There's The Reformer and The Achiever, The Enthusiast and The Peacemaker. 

In all, nine personality types are part of the Enneagram, a model of the human psyche.

Artist Chad Schoonmaker explores those personality categories in his show, "Color by Number," at the Manship Theatre Gallery in the Shaw Center for the Arts, 100 Lafayette St.

But there's a kicker — Schoonmaker depicted each personality type in abstract, signaling that because people are different, not everyone fits neatly into one slot.

The artist learned that firsthand when he overheard conversations in the gallery.

" … People were talking about how they might fit in one category, but they also had traits of another," he said. "It's almost as if their conversations became a part of the artwork."

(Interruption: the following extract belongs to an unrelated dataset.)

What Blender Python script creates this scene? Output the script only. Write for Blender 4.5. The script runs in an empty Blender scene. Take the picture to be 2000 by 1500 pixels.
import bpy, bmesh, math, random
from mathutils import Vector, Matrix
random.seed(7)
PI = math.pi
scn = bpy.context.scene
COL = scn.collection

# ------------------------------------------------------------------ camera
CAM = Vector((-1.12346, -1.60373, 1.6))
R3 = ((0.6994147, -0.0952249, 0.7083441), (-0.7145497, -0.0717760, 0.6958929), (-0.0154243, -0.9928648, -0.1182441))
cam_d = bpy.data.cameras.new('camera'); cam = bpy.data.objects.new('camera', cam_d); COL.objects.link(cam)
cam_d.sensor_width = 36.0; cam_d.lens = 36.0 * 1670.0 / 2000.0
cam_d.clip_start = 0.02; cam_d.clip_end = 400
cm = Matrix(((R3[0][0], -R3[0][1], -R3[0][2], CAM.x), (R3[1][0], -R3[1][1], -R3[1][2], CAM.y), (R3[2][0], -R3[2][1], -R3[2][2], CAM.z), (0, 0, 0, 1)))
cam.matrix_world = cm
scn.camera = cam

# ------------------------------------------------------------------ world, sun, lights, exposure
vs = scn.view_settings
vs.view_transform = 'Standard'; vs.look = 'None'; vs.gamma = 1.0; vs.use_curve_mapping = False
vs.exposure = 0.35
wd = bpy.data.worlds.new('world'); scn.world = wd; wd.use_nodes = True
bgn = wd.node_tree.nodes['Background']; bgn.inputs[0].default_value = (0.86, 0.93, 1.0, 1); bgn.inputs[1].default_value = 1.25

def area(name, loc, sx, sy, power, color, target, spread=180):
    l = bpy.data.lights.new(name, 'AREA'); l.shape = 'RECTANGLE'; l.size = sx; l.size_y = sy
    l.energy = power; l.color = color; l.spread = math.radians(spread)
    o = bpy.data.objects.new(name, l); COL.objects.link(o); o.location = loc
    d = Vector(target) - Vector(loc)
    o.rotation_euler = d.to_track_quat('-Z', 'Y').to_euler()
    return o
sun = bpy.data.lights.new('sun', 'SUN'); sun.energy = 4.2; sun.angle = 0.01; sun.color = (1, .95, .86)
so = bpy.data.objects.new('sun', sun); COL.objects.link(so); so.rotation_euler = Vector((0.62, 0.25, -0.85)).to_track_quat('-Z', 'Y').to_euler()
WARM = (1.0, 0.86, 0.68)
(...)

That's the reaction Schoonmaker was hoping to generate by combining his love for art and people into this series designed specifically for this space.

He provides the descriptions of each personality type next to each of his works. What's your number?

"One: The Reformer": Ones are conscientious and ethical with a strong sense of right and wrong. They are teachers, crusaders and advocates for change: always trying to improve things but afraid of making a mistake. Well-organized, orderly and fastidious, they try to maintain high standards but can slip into being critical and perfectionistic. They typically have problems with resentment and impatience. At their best: wise, discerning, realistic and noble. Can be morally heroic.

"Two: The Helper": Twos are empathetic, sincere and warmhearted. They are friendly, generous and self-sacrificing but can also be sentimental, flattering and people-pleasing. They are well-meaning and driven to be close to others but can slip into doing things for others in order to be needed. They typically have problems with possessiveness and with acknowledging their own needs. At their best: unselfish and altruistic, they have unconditional love for others.

"Three: The Achiever": Threes are self-assured, attractive and charming. Ambitious, competent and energetic, they can also be status conscious and highly driven for advancement. They are diplomatic and poised but can also be overly concerned with their image and what others think of them. They typically have problems with workaholism and competitiveness. At their best: self-accepting, authentic, everything they seem to be — role models who inspire others.

"Four: The Individualist": Fours are self-aware, sensitive and reserved. They are emotionally honest, creative and personal but can also be moody and self-conscious. Withholding themselves due to feeling vulnerable and defective, they can also feel disdainful and exempt from ordinary ways of living. They typically have problems with melancholy, self-indulgence and self-pity. At their best: inspired and highly creative, they are able to renew themselves and transform their experiences.

"Five: The Investigator": Fives are alert, insightful and curious. They are able to concentrate and focus on complex ideas and skills. Independent, innovative and inventive, they can also become preoccupied with their thoughts and imaginary constructs. They become detached yet high strung and intense. They typically have problems with eccentricity, nihilism and isolation. At their best: visionary pioneers, often ahead of their time and able to see the world in an entirely new way.

"Six: The Loyalist": The committed, security-oriented type, Sixes are reliable, hardworking, responsible and trustworthy. Excellent troubleshooters, they foresee problems and foster cooperation but can also become defensive, evasive and anxious — running on stress while complaining about it. They can be cautious and indecisive but also reactive, defiant and rebellious. They typically have problems with self-doubt and suspicion. At their best: internally stable and self-reliant, courageously championing themselves and others.

"Seven: The Enthusiast": Sevens are extroverted, optimistic, versatile and spontaneous. Playful, high-spirited and practical, they can also misapply their talents, becoming overextended, scattered and undisciplined. They constantly seek new and exciting experiences but can become distracted and exhausted by staying on the go. They typically have problems with impatience and impulsiveness. At their best: focus their talents on worthwhile goals, becoming appreciative, joyous and satisfied.

"Eight: The Challenger": Eights are self-confident, strong and assertive. Protective, resourceful, straight talking and decisive, but can also be egocentric and domineering. Eights feel they must control their environment, especially people, sometimes becoming confrontational and intimidating. Eights typically have problems with their tempers and with allowing themselves to be vulnerable. At their best: self-mastering, they use their strength to improve others' lives, becoming heroic, magnanimous and inspiring.

"Nine: The Peacemaker": Nines are accepting, trusting and stable. They are usually creative, optimistic and supportive but can also be too willing to go along with others to keep the peace. They want everything to go smoothly and be without conflict, but they can also tend to be complacent, simplifying problems and minimizing anything upsetting. They typically have problems with inertia and stubbornness. At their best: indomitable and all-embracing, they are able to bring people together and heal conflicts.

Schoonmaker sees himself as a solid Four, though he also bears traces of Seven's traits.

"I am the individualistic type you see in Four, but sometimes I find myself moving toward Seven," he said. "But doesn't everyone want to be a Seven? Or at least be around a Seven, because they're spontaneous and fun."